Así comienza el camino de la Iglesia, como comunidad que
lleva este anuncio en el tiempo y en el espacio, comunidad que es el Pueblo de
Dios fundado sobre la nueva alianza, gracias a la sangre de Cristo, y cuyos
miembros no pertenecen a un determinado grupo social o étnico, sino que son
hombres y mujeres provenientes de toda nación y cultura. Es un pueblo
‘católico’, que habla lenguas nuevas, universalmente abierto para acoger a
todos, más allá de todo confín, demoliendo todas las barreras – como afirma san
Pablo: "Por eso, ya no hay pagano ni judío, circunciso ni incircunciso,
bárbaro ni extranjero, esclavo ni hombre libre, sino sólo Cristo, que es todo y
está en todos. "(Colosenses 3,11).
La Iglesia, por tanto, desde el principio, es el lugar de la
fe, el lugar de la transmisión de la fe, el lugar en el que, mediante el
Bautismo, estamos inmersos en el Misterio Pascual de la Muerte y Resurrección
de Cristo, que nos libera de la esclavitud del pecado, nos da la libertad de
hijos y nos lleva a la comunión con el Dios Trinitario.

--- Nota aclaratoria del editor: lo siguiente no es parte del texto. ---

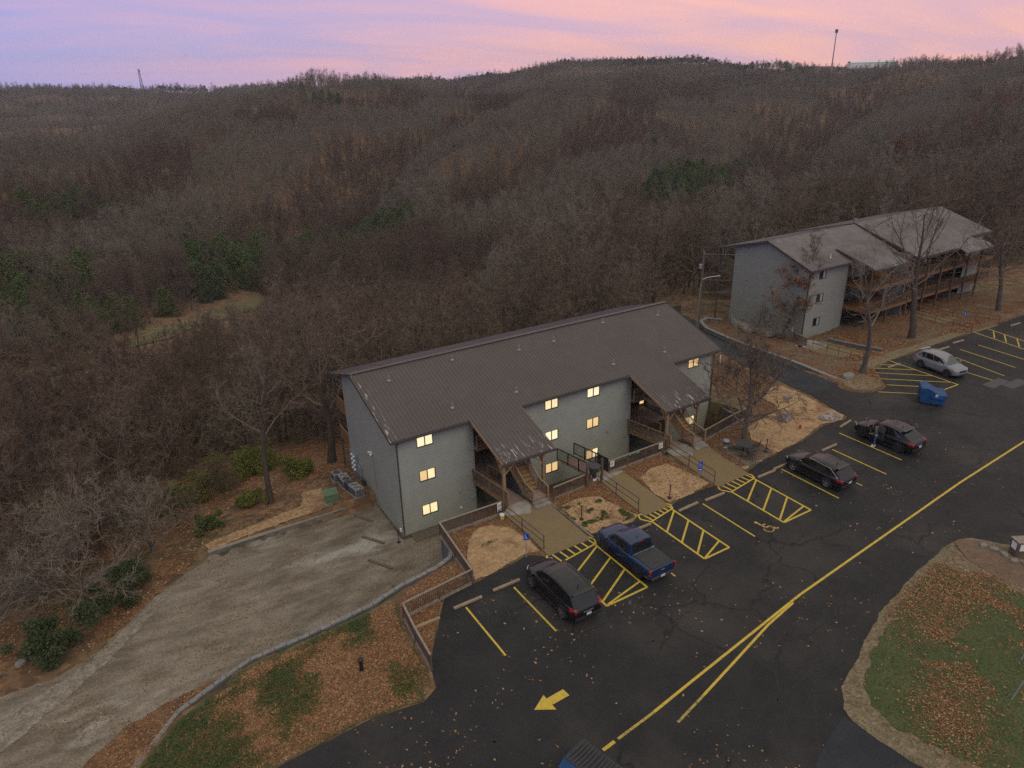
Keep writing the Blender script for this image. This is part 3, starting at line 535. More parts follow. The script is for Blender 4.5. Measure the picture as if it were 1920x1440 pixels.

Al mismo tiempo,
estamos inmersos en la comunión con los demás hermanos y hermanas en la fe, con
todo el Cuerpo de Cristo, sacados de nuestro aislamiento. El Concilio Vaticano
II lo recuerda: "Dios quiere salvar y santificar a los hombres, no
individualmente y sin ningún vínculo entre ellos, sino que quiere hacer de
ellos un pueblo, que Lo reconozca en la verdad y fielmente Lo sirva"

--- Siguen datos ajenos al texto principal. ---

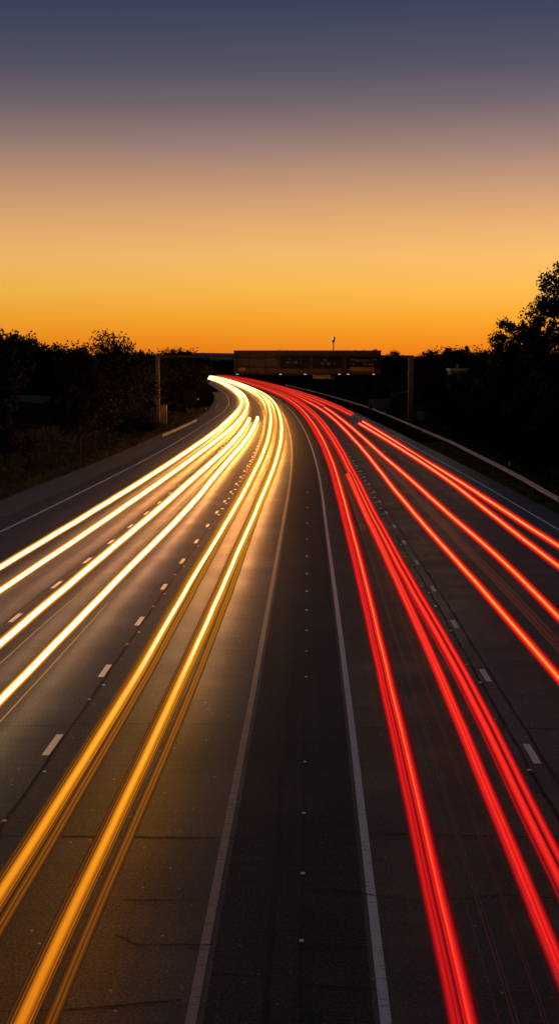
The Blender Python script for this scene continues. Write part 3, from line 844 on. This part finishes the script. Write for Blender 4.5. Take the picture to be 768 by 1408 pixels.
# near trees, right
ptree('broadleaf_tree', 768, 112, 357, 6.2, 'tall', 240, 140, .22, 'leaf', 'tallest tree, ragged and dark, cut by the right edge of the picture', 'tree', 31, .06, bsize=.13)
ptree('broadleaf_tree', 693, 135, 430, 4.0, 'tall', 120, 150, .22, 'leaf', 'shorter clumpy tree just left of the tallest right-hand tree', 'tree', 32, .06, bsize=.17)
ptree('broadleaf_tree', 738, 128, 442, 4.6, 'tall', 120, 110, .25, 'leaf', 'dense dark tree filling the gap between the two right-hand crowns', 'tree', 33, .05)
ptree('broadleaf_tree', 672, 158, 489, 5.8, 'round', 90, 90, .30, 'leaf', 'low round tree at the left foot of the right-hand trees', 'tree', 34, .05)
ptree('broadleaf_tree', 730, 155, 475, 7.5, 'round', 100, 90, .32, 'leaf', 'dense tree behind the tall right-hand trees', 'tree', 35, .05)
# shrubs
shr = [(690, 138, 560, 4.4), (748, 116, 560, 4.6), (640, 174, 548, 4.4), (720, 126, 540, 4.2), (662, 155, 556, 3.8), (770, 110, 530, 4.4), (622, 205, 540, 5.0), (700, 145, 520, 5.0), (638, 245, 513, 5.0), (620, 238, 512.5, 4.4), (655, 240, 513, 4.5), (610, 234, 514.5, 4.2)]
for i, (px, Y, pt, w) in enumerate(shr):
    ptree('shrub', px, Y, pt, w, 'bush', 60, 90, .24, 'leaf', 'dark shrub in the thicket under the right-hand trees', 'shrub', 60 + i, 0, trunk=.06, limbs=5, group='shrubs under the right-hand trees')
shl = [(132, 178, 548, 4.6), (190, 190, 560, 3.6), (168, 180, 575, 2.4), (100, 190, 545, 4.0)]
for i, (px, Y, pt, w) in enumerate(shl):
    ptree('shrub', px, Y, pt, w, 'bush', 60, 80, .24, 'leaf_dry', 'dark shrub on the left bank among the trees', 'shrub', 80 + i, 0, trunk=.06, limbs=5, group='shrubs on the left bank')

# tree lines farther off: a few kinds, copied
protos = []
for i, (shape, h, w, nb, nl, mat) in enumerate((('round', 10, 8.5, 90, 50, 'leaf'), ('ragged', 11, 7, 90, 50, 'leaf'), ('column', 11, 3.6, 60, 50, 'needle'), ('round', 8, 9.5, 90, 50, 'leaf_dry'), ('cone', 11, 4.6, 70, 50, 'needle'))):
    protos.append((tree('conifer_tree' if mat == 'needle' else 'broadleaf_tree', 0, 0, -500, h, h * .08, w, shape, nb, nl, .46, mat, 'x', 'tree', 100 + i, trunk=.2, limbs=10), h, w))
used = set(); rng = random.Random(8)


def far_tree(px, Y, ptop, kind, label, group, wid=None):
    o, h0, w0 = protos[kind]
    r = o if kind not in used else copy_tree(o)
    used.add(kind)
    X = at_px(px, Y); z = gz(X, Y) - .1
    h = max(3.0, zpx(ptop, Y) - z); s = h / h0
    r.location = (X, Y, z); ws = (wid / w0) if wid else s * rng.uniform(.9, 1.15)
    r.scale = (ws, ws, s); r.rotation_euler.z = rng.uniform(0, 6.28)
    tag(r, label, 'tree', group)


FL, FM, FR = 'distant tree line left of the gantry', 'trees beyond the gantry', 'distant tree line on the right'
LL, LM, LR = 'dark distant tree in the tree line left of the gantry', 'dark distant tree on the slope beyond the gantry', 'dark distant tree in the tree line right of the gantry'
for px, Y, pt, k in ((38, 245, 464, 0), (58, 255, 474, 0), (78, 245, 470, 1), (90, 260, 478, 3), (20, 245, 472, 3), (112, 270, 480, 0), (180, 300, 484, 3), (198, 290, 487, 0),
                     (213, 330, 487, 3), (228, 360, 484, 0), (172, 260, 486, 3), (150, 250, 484, 0), (50, 265, 484, 3), (96, 245, 482, 3)):
    far_tree(px, Y, pt, k, LL, FL)
far_tree(194, 320, 480, 4, 'slender pointed conifer spire in the left tree line', FL, 2.4)
far_tree(261, 470, 480, 2, 'slender upright conifer near the left bend', FL, 3.2)
for px, Y, pt, k in ((240, 430, 478, 1), (252, 470, 482, 0), (266, 500, 486, 3), (231, 400, 488, 3), (247, 400, 505, 3), (272, 540, 490, 0), (222, 360, 500, 3), (262, 440, 512, 3)):
    far_tree(px, Y, pt, k, 'dark dense tree hiding the road at the left bend', 'trees at the left bend')
for px, Y, pt, k in ((275, 900, 492, 0), (290, 950, 494, 3), (305, 940, 495, 0), (320, 900, 495, 3), (335, 880, 494, 0), (352, 860, 492, 3), (370, 840, 490, 0), (390, 800, 484, 3),
                     (403, 760, 480.5, 1), (418, 740, 488, 0), (437, 720, 488, 3), (455, 700, 486, 0), (473, 680, 484, 3), (487, 640, 480.5, 1), (497, 600, 483, 0), (515, 560, 479, 1), (530, 540, 489, 0), (541, 520, 483, 0), (548, 500, 492, 3)):
    far_tree(px, Y, pt, k, LM, FM)
for px, Y, pt, k in ((560, 480, 492, 3), (575, 430, 490, 0), (592, 330, 480, 1), (586, 340, 484, 0), (604, 320, 484, 3), (626, 330, 480, 0), (640, 310, 478, 1), (650, 300, 482, 3), (662, 290, 484, 0), (680, 280, 480, 3), (705, 270, 475, 0),
                     (570, 380, 500, 3), (590, 300, 503, 0), (632, 300, 490, 3), (660, 235, 496, 0), (605, 285, 500, 3), (735, 250, 460, 1), (545, 420, 508, 3)):
    far_tree(px, Y, pt, k, LR, FR)
far_tree(613, 330, 475, 2, 'slender upright conifer in the right tree line', FR, 3.4)
far_tree(639, 330, 475, 4, 'small pointed conifer at the top of the right tree line', FR, 3.0)

# low scrub over the banks: a few shrubs, copied
scrub = [tree('shrub', 0, 0, -500, 3, 0, 4.2, 'bush', 50, 60, .30, mt, 'x', 'shrub', 140 + i, trunk=.06, limbs=5) for i, mt in enumerate(('leaf', 'leaf_dry', 'leaf'))]
rng = random.Random(17); first = [True] * 3


def place_scrub(u, Y, hgt, label, group):
    k = rng.randrange(3); o = scrub[k] if first[k] else copy_tree(scrub[k]); first[k] = False
    o.location = (Xc(Y) + u, Y, ground(u, Y) - .1); w_ = hgt / 3 * rng.uniform(.9, 1.5)
    o.scale = (w_, w_, hgt / 3); o.rotation_euler.z = rng.uniform(0, 6.28); tag(o, label, 'shrub', group)


for _ in range(46):
    Y = rng.uniform(235, 560); u = rail_u(Y) + 3 + rng.random() ** 1.3 * 40
    place_scrub(u, Y, rng.uniform(.9, 2.4), 'dark low scrub bush on the open slope beyond the right guardrail', 'scrub on the right slope')
for _ in range(26):
    Y = rng.uniform(225, 420); u = -rng.uniform(19, 32)
    place_scrub(u, Y, rng.uniform(.8, 2.0), 'dark low scrub bush on the grassy bank before the left bend', 'scrub on the left bank')
for k in range(3):
    if first[k]: place_scrub(24 + 3 * k, 300, 1.5, 'dark low scrub bush on the open slope beyond the right guardrail', 'scrub on the right slope')

# ------------------------------------------------------------------ grass
def grass(name, mat, regions, seed):
    rng = random.Random(seed); mb = MB()
    for cnt, uf0, uf1, y0, y1, hh in regions:
        for _ in range(cnt):
            Y = y0 + (y1 - y0) * rng.random() ** 1.5; a, b = uf0(Y), uf1(Y); u = rng.uniform(a, b)
            X = Xc(Y) + u; p = Vector((X, Y, ground(u, Y) - .02))
            h = hh * rng.uniform(.4, 1.3) * (.7 + .6 * noise.noise(Vector((u * .5, Y * .3, 0))))
            if h < .05: continue
            an = rng.uniform(0, math.pi); w = .022 * rng.uniform(.8, 1.8); dx, dy = math.cos(an) * w, math.sin(an) * w
            l = Vector((rng.gauss(0, .25) * h, rng.gauss(0, .25) * h, h))
            mb.poly([p - Vector((dx, dy, 0)), p + Vector((dx, dy, 0)), p + l])
    struct(mb.build(name, mat), 'stuff')['label'] = 'rough grass along the verge'


k_ = lambda v: (lambda y: v)
grass('verge_grass', 'grass', [(26000, k_(-27), k_(-18.0), 78, 200, .5), (14000, k_(-30), k_(-16.2), 200, 330, .6), (12000, lambda y: rail_u(y) + .3, lambda y: rail_u(y) + 16, 240, 420, .6), (14000, lambda y: rail_u(y) + .3, lambda y: rail_u(y) + 7, 70, 260, .55)], 4)
grass('verge_grass', 'grass_green', [(16000, k_(13.45), lambda y: rail_u(y) + .3, 62, 170, .22), (1500, k_(-19.5), k_(-18.2), 80, 150, .35)], 6)

# ------------------------------------------------------------------ sky, sun, camera
w = bpy.data.worlds.new('World'); sc.world = w; w.use_nodes = True
nt = w.node_tree; nt.nodes.clear(); L = nt.links.new
out = nt.nodes.new('ShaderNodeOutputWorld')
tc = N(nt, 'ShaderNodeTexCoord'); sx = N(nt, 'ShaderNodeSeparateXYZ'); L(tc.outputs['Generated'], sx.inputs[0])


def lin8(r, g, b):
    f = lambda c: (c / 255 / 12.92) if c / 255 <= .04045 else ((c / 255 + .055) / 1.055) ** 2.4
    return (f(r), f(g), f(b))


mr = N(nt, 'ShaderNodeMapRange'); L(sx.outputs['Z'], mr.inputs[0]); mr.inputs[1].default_value = 0; mr.inputs[2].default_value = .5
z = lambda v: v / .5
west = ramp(nt, [(0, lin8(228, 114, 26)), (z(.012), lin8(238, 128, 27)), (z(.022), lin8(245, 147, 32)), (z(.036), lin8(250, 168, 48)), (z(.055), lin8(251, 186, 80)), (z(.078), lin8(247, 188, 108)), (z(.102), lin8(228, 172, 115)),
                 (z(.126), lin8(195, 151, 119)), (z(.15), lin8(155, 127, 119)), (z(.175), lin8(115, 102, 110)), (z(.20), lin8(82, 83, 100)), (z(.24), lin8(54, 64, 91)), (z(.30), lin8(56, 66, 90)), (1, lin8(62, 70, 90))])
L(mr.outputs[0], west.inputs[0])
east = ramp(nt, [(0, lin8(42, 40, 42)), (z(.10), lin8(66, 62, 64)), (z(.25), lin8(66, 68, 80)), (1, lin8(62, 70, 90))])
L(mr.outputs[0], east.inputs[0])
az = N(nt, 'ShaderNodeMapRange', interpolation_type='SMOOTHSTEP'); L(sx.outputs['Y'], az.inputs[0]); az.inputs[1].default_value = -.2; az.inputs[2].default_value = .9
mx = N(nt, 'ShaderNodeMix', data_type='RGBA'); L(az.outputs[0], mx.inputs[0]); L(east.outputs[0], mx.inputs[6]); L(west.outputs[0], mx.inputs[7])
bg = N(nt, 'ShaderNodeBackground', Strength=.97); 
sd = N(nt, 'ShaderNodeMapRange'); L(sx.outputs['X'], sd.inputs[0]); sd.inputs[1].default_value = -.22; sd.inputs[2].default_value = .22; sd.inputs[3].default_value = .90; sd.inputs[4].default_value = 1.06
sm = N(nt, 'ShaderNodeVectorMath', operation='SCALE'); L(mx.outputs[2], sm.inputs[0]); L(sd.outputs[0], sm.inputs['Scale']); L(sm.outputs[0], bg.inputs[0])
sky = N(nt, 'ShaderNodeTexSky'); sky.sky_type = 'NISHITA'; sky.sun_disc = False
sky.sun_elevation = R(.5); sky.sun_rotation = R(6); sky.dust_density = 2.0
bg2 = N(nt, 'ShaderNodeBackground', Strength=.002); L(sky.outputs[0], bg2.inputs[0])
ad = N(nt, 'ShaderNodeAddShader'); L(bg.outputs[0], ad.inputs[0]); L(bg2.outputs[0], ad.inputs[1]); L(ad.outputs[0], out.inputs[0])

sl = bpy.data.lights.new('sun', 'SUN'); sl.energy = .12; sl.angle = R(8); sl.color = (1, .55, .22)
so = bpy.data.objects.new('sun', sl); C.objects.link(so)
so.rotation_euler = (R(-89), 0, R(-6))      # afterglow low ahead, slightly right
cam = bpy.data.cameras.new('camera'); co = bpy.data.objects.new('camera', cam); C.objects.link(co)
co.location = (0, 0, H); co.rotation_euler = (R(90) - math.atan(194 / 2000), 0, 0)
cam.sensor_fit = 'VERTICAL'; cam.sensor_height = 36; cam.lens = 36 * 2000 / 1408; cam.clip_end = 20000; cam.clip_start = .1
sc.camera = co
sc.view_settings.view_transform = 'Standard'; sc.view_settings.look = 'None'; sc.view_settings.exposure = 0; sc.view_settings.gamma = 1
sc.render.engine = 'CYCLES'
cy = sc.cycles
cy.use_denoising = True; cy.max_bounces = 5; cy.diffuse_bounces = 2; cy.glossy_bounces = 2; cy.transparent_max_bounces = 4
cy.sample_clamp_indirect = 4.0; cy.caustics_reflective = False; cy.caustics_refractive = False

(Constitución dogmática Lumen gentium. , 9). Recordando aún la liturgia del
Bautismo, notamos que, en la conclusión de las promesas en las que expresamos
la renuncia al mal y repetimos "creo" a las verdades centrales de la
fe, el celebrante dice: "Esta es nuestra fe, ésta es la fe de la Iglesia y
nosotros nos gloriamos de profesarla en Cristo Jesús Señor nuestro. "La fe
es la virtud teologal, es decir, dada por Dios, pero transmitida por la Iglesia
a lo largo de la historia. El mismo San Pablo, escribiendo a los Corintios,
afirma haber comunicado a ellos el Evangelio que a su vez también él había
recibido (cf. 1 Cor 15:3).
Hay una cadena ininterrumpida de la vida de la Iglesia, de
anuncio de la Palabra de Dios, de celebrar de los Sacramentos, que llega hasta
nosotros y que nosotros llamamos Tradición. Ella nos da la seguridad de que lo
que creemos es el mensaje original de Cristo, predicado por los Apóstoles. El
núcleo primordial del anuncio es el acontecimiento de la Muerte y Resurrección
del Señor, de donde mana todo el patrimonio de la fe. Dice el Concilio:
"La predicación apostólica, que se expresa de un modo especial en los
libros inspirados, debía ser entregada con sucesión continua hasta el fin de
los tiempos". Constitución Dogmática. Dei Verbum, 8). Por lo tanto, si la
Sagrada Escritura contiene la Palabra de Dios, la Tradición de la Iglesia la
conserva y la transmite fielmente, para que los hombres de todas las épocas
tengan acceso a sus vastos recursos y puedan enriquecerse con sus tesoros de
gracia. Por eso la Iglesia, cito una vez más el Vaticano, "en su doctrina,
en su vida y en su culto transmite a todas las generaciones todo lo que ella es
y todo lo que ella cree" (ibid.).
Por último, quisiera destacar que es en la comunidad
eclesial que la fe personal crece y madura. Es interesante observar como en el
Nuevo Testamento la palabra "santos" se refiere a los cristianos en
su conjunto, y ciertamente no todos tenían las cualidades para ser declarados
santos por la Iglesia. ¿Qué es lo que se quería indicar, con este término? El
hecho de que los que tenían y vivían la fe en Cristo resucitado estaban
llamados a convertirse en un punto de referencia para todos los demás,
poniéndolos, así, en contacto con la Persona y con el Mensaje de Jesús, que
revela el rostro de Dios vivo. Esto vale también para nosotros: un cristiano
que se deja guiar y poco a poco configurar por la fe de la Iglesia, a pesar de
sus debilidades, sus limitaciones y sus dificultades, se convierte como una
ventana abierta a la luz del Dios vivo, que recibe esta luz y la transmite al
mundo. El Beato Juan Pablo II en la Encíclica Redemptoris missio afirma que
"la misión renueva la Iglesia, refuerza la fe y la identidad cristiana, da
nuevo entusiasmo y nuevas motivaciones ¡La fe se refuerza donándola!
La tendencia, hoy generalizada, de relegar la fe al ámbito
privado contradice su propia naturaleza. Tenemos necesidad de la Iglesia para
confirmar nuestra fe y experimentar juntos los dones de Dios: su Palabra, los
Sacramentos, el sostén de la gracia y el testimonio del amor. Así nuestro
"yo" en el "nosotros" de la Iglesia podrá percibirse, al
mismo tiempo, destinatario y protagonista de un acontecimiento que lo
sobrepasa: la experiencia de la comunión con Dios, que establece la comunión
entre los hombres. En un mundo donde el individualismo parece regular las
relaciones entre las personas, haciéndolas cada vez más frágiles, la fe nos
llama a ser Iglesia, portadores del amor y de la comunión de Dios para toda la
humanidad (cf. Constitución Pastoral. Gaudium et Spes, 1).